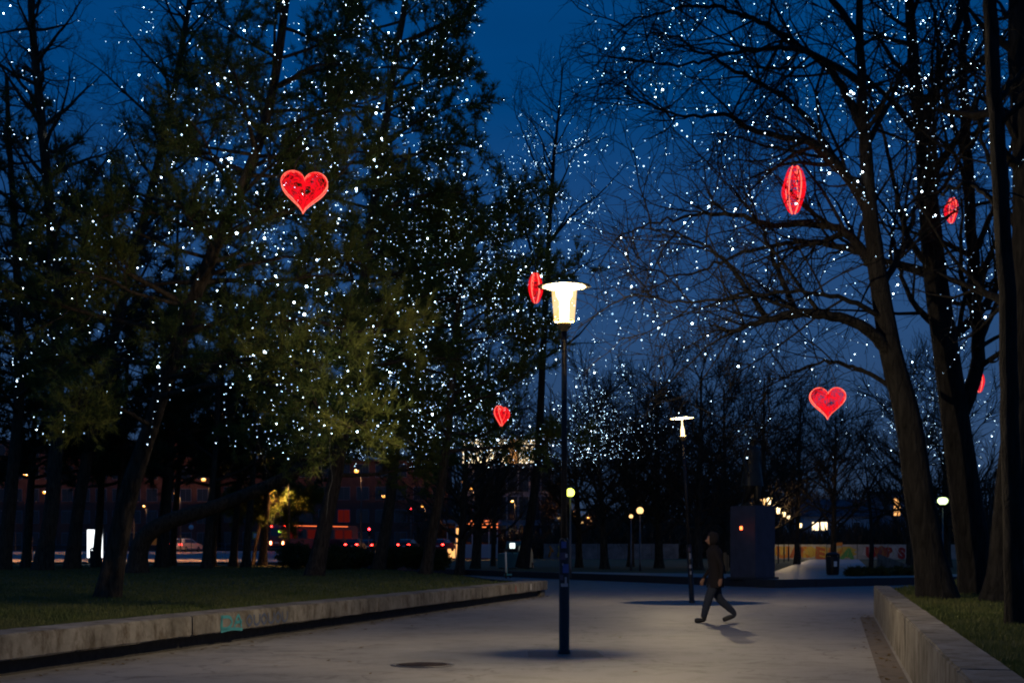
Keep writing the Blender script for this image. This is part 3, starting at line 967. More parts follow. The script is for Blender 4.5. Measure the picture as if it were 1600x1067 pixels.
# --- left edge: bare trees and dark evergreens further off
B2, skB2 = bare_tree('bare_tree', 'tall bare tree at the far left with a fan of dark boughs',
    [(66, 888), (84, 760), (90, 560), (82, 380), (66, 200), (52, 60), (45, -60)], 74.0, 0.85, 0.3, auto=36, t0=0.28, auto_len=(5, 9), dens=1.25, bark='bark')
B3, skB3 = bare_tree('bare_tree', 'bare tree between the far left tree and the leaning pine',
    [(112, 886), (128, 760), (170, 560), (215, 380), (260, 200), (290, 40), (305, -60)], 80.0, 0.75, 0.25, auto=36, t0=0.28, auto_len=(5, 9), dens=1.25, bark='bark')
B4, skB4 = pine_tree('pine_tree', 'dark pine cut by the left edge of the lawn view',
    [(4, 889), (18, 760), (30, 600), (26, 400), (16, 250), (10, 120)], 76.0, 0.8, 0.2, auto=40, t0=0.32, prof=lambda f: 5.0 * (1 - f) ** 0.6 + 1.2, dens=0.7, nl=0.42, nw=0.05, k=10, per=1.4, start=0.3)
EV = [(40, 84, 330, 6.5), (150, 88, 250, 7.0), (255, 86, 300, 6.5), (330, 92, 360, 6.0), (410, 96, 430, 5.5)]
EVL = ['dark evergreen at the far left in front of the red facade', 'tall dark evergreen behind the lit poster panel', 'dark evergreen behind the lamp-lit pine trunk', 'dark evergreen above the round traffic sign', 'dark evergreen above the bus, nearest the bushes']
for (px, Y, top, L), lab in zip(EV, EVL):
    gy = 860 + (CAM_H - 0.44) / Y * FPX
    pine_tree('evergreen_tree', lab, [(px, gy), (px + 8, gy - 120), (px + 16, (gy + top) / 2), (px + 24, top)], Y, 0.6, 0.12, auto=50, t0=0.36,
              prof=lambda f, L=L: L * (1 - f) ** 0.6 + 0.8, dens=0.62, nl=0.55, nw=0.07, k=10, per=1.3, mat='needle_dark', group='dark evergreens beyond the lawn')
THIN = [(178, 84, 'thin dark trunk just beside the lit poster panel'), (248, 90, 'thin trunk behind the foot of the leaning tree'), (268, 96, 'thin bare trunk left of the round traffic sign'),
        (322, 82, 'upright trunk beside the round traffic sign'), (364, 92, 'thin trunk forming a pair in front of the guard rail'), (384, 88, 'second thin trunk of the pair before the guard rail')]
for i, (px, Y, lab) in enumerate(THIN):
    gy = 860 + (CAM_H - 0.44) / Y * FPX
    bare_tree('bare_tree', lab, [(px, gy), (px + 5, gy - 70), (px + 14, gy - 180), (px + 22, gy - 330), (px + 30, gy - 430)], Y, 0.55, 0.1, auto=9, t0=0.4, auto_len=(2.5, 5), dens=0.9, bark='bark', group='thin trunks at the back of the lawn')
# a low lit bough-bush behind the leaning tree
BL, skBL = pine_tree('pine_tree', 'low pine with yellow lit needles below the leaning tree limb',
    [(395, 880), (402, 840), (415, 800), (440, 780)], 99.0, 0.3, 0.08,
    [([(410, 815), (440, 790), (470, 780), (495, 772)], 0.08, 0.02, 0), ([(408, 820), (400, 795), (390, 785)], 0.06, 0.02, 0)], auto=12, t0=0.5, prof=lambda f: 2.8, dens=1.5, nl=0.4, nw=0.045, k=10, per=1.5)

# --- middle distance
B1, skB1 = bare_tree('bare_tree', 'tall slender bare tree whose tip stands alone in the open sky',
    [(816, 882), (838, 745), (848, 560), (858, 360), (866, 240), (874, 170), (880, 95)], 68.0, 0.5, 0.035,
    [([(852, 470), (830, 390), (800, 300), (786, 240)], 0.09, 0.012, 1), ([(857, 380), (900, 330), (940, 300), (985, 250)], 0.08, 0.012, -1),
     ([(862, 300), (835, 250), (815, 200), (800, 160)], 0.06, 0.010, 0.5), ([(868, 230), (890, 190), (905, 165)], 0.04, 0.010, 0)], auto=16, t0=0.35, auto_len=(2.5, 5), dens=1.0)
MID = [  # px, Y, top py, label, lean, trunk w
    (718, 84, 470, 'bare tree just past the pale leaning pine trunk', 18, 0.6),
    (742, 90, 500, 'bare tree with dark stem in front of the neon pavilion', 22, 0.7),
    (770, 104, 560, 'thin bare tree above the teal vehicle', 10, 0.4),
    (905, 96, 600, 'bare tree just past the near lamp post, before the grey fence wall', -8, 0.5),
    (945, 88, 560, 'bare tree between the near lamp post and the round globe lamp', -14, 0.55),
    (985, 100, 570, 'bare tree standing at the round globe lamp', 8, 0.5),
    (1030, 92, 535, 'dense bare tree left of the leaning lamp post', -6, 0.6),
    (1090, 84, 520, 'dense dark bare tree between leaning lamp post and statue', 6, 0.6),
    (1135, 96, 545, 'dense dark bare tree just left of the statue', -4, 0.6),
    (1190, 104, 530, 'dense dark bare tree directly behind the statue', 4, 0.6),
    (1245, 118, 560, 'bare tree above the row of far lamps', 6, 0.5),
    (1302, 110, 590, 'bare tree behind the litter bin', 4, 0.5),
    (1422, 90, 520, 'bare tree hidden partly by the forked limb tree trunk', -4, 0.5),
    (1480, 96, 480, 'bare tree beside the green-white globe lamp', -6, 0.6),
]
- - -
**GOAL**.
Reproduce the data above in full, exactly as it is, with the pictures left out.

**FINISHED ANSWER**.
Keep writing the Blender script for this image. This is part 3, starting at line 967. More parts follow. The script is for Blender 4.5. Measure the picture as if it were 1600x1067 pixels.
# --- left edge: bare trees and dark evergreens further off
B2, skB2 = bare_tree('bare_tree', 'tall bare tree at the far left with a fan of dark boughs',
    [(66, 888), (84, 760), (90, 560), (82, 380), (66, 200), (52, 60), (45, -60)], 74.0, 0.85, 0.3, auto=36, t0=0.28, auto_len=(5, 9), dens=1.25, bark='bark')
B3, skB3 = bare_tree('bare_tree', 'bare tree between the far left tree and the leaning pine',
    [(112, 886), (128, 760), (170, 560), (215, 380), (260, 200), (290, 40), (305, -60)], 80.0, 0.75, 0.25, auto=36, t0=0.28, auto_len=(5, 9), dens=1.25, bark='bark')
B4, skB4 = pine_tree('pine_tree', 'dark pine cut by the left edge of the lawn view',
    [(4, 889), (18, 760), (30, 600), (26, 400), (16, 250), (10, 120)], 76.0, 0.8, 0.2, auto=40, t0=0.32, prof=lambda f: 5.0 * (1 - f) ** 0.6 + 1.2, dens=0.7, nl=0.42, nw=0.05, k=10, per=1.4, start=0.3)
EV = [(40, 84, 330, 6.5), (150, 88, 250, 7.0), (255, 86, 300, 6.5), (330, 92, 360, 6.0), (410, 96, 430, 5.5)]
EVL = ['dark evergreen at the far left in front of the red facade', 'tall dark evergreen behind the lit poster panel', 'dark evergreen behind the lamp-lit pine trunk', 'dark evergreen above the round traffic sign', 'dark evergreen above the bus, nearest the bushes']
for (px, Y, top, L), lab in zip(EV, EVL):
    gy = 860 + (CAM_H - 0.44) / Y * FPX
    pine_tree('evergreen_tree', lab, [(px, gy), (px + 8, gy - 120), (px + 16, (gy + top) / 2), (px + 24, top)], Y, 0.6, 0.12, auto=50, t0=0.36,
              prof=lambda f, L=L: L * (1 - f) ** 0.6 + 0.8, dens=0.62, nl=0.55, nw=0.07, k=10, per=1.3, mat='needle_dark', group='dark evergreens beyond the lawn')
THIN = [(178, 84, 'thin dark trunk just beside the lit poster panel'), (248, 90, 'thin trunk behind the foot of the leaning tree'), (268, 96, 'thin bare trunk left of the round traffic sign'),
        (322, 82, 'upright trunk beside the round traffic sign'), (364, 92, 'thin trunk forming a pair in front of the guard rail'), (384, 88, 'second thin trunk of the pair before the guard rail')]
for i, (px, Y, lab) in enumerate(THIN):
    gy = 860 + (CAM_H - 0.44) / Y * FPX
    bare_tree('bare_tree', lab, [(px, gy), (px + 5, gy - 70), (px + 14, gy - 180), (px + 22, gy - 330), (px + 30, gy - 430)], Y, 0.55, 0.1, auto=9, t0=0.4, auto_len=(2.5, 5), dens=0.9, bark='bark', group='thin trunks at the back of the lawn')
# a low lit bough-bush behind the leaning tree
BL, skBL = pine_tree('pine_tree', 'low pine with yellow lit needles below the leaning tree limb',
    [(395, 880), (402, 840), (415, 800), (440, 780)], 99.0, 0.3, 0.08,
    [([(410, 815), (440, 790), (470, 780), (495, 772)], 0.08, 0.02, 0), ([(408, 820), (400, 795), (390, 785)], 0.06, 0.02, 0)], auto=12, t0=0.5, prof=lambda f: 2.8, dens=1.5, nl=0.4, nw=0.045, k=10, per=1.5)

# --- middle distance
B1, skB1 = bare_tree('bare_tree', 'tall slender bare tree whose tip stands alone in the open sky',
    [(816, 882), (838, 745), (848, 560), (858, 360), (866, 240), (874, 170), (880, 95)], 68.0, 0.5, 0.035,
    [([(852, 470), (830, 390), (800, 300), (786, 240)], 0.09, 0.012, 1), ([(857, 380), (900, 330), (940, 300), (985, 250)], 0.08, 0.012, -1),
     ([(862, 300), (835, 250), (815, 200), (800, 160)], 0.06, 0.010, 0.5), ([(868, 230), (890, 190), (905, 165)], 0.04, 0.010, 0)], auto=16, t0=0.35, auto_len=(2.5, 5), dens=1.0)
MID = [  # px, Y, top py, label, lean, trunk w
    (718, 84, 470, 'bare tree just past the pale leaning pine trunk', 18, 0.6),
    (742, 90, 500, 'bare tree with dark stem in front of the neon pavilion', 22, 0.7),
    (770, 104, 560, 'thin bare tree above the teal vehicle', 10, 0.4),
    (905, 96, 600, 'bare tree just past the near lamp post, before the grey fence wall', -8, 0.5),
    (945, 88, 560, 'bare tree between the near lamp post and the round globe lamp', -14, 0.55),
    (985, 100, 570, 'bare tree standing at the round globe lamp', 8, 0.5),
    (1030, 92, 535, 'dense bare tree left of the leaning lamp post', -6, 0.6),
    (1090, 84, 520, 'dense dark bare tree between leaning lamp post and statue', 6, 0.6),
    (1135, 96, 545, 'dense dark bare tree just left of the statue', -4, 0.6),
    (1190, 104, 530, 'dense dark bare tree directly behind the statue', 4, 0.6),
    (1245, 118, 560, 'bare tree above the row of far lamps', 6, 0.5),
    (1302, 110, 590, 'bare tree behind the litter bin', 4, 0.5),
    (1422, 90, 520, 'bare tree hidden partly by the forked limb tree trunk', -4, 0.5),
    (1480, 96, 480, 'bare tree beside the green-white globe lamp', -6, 0.6),
]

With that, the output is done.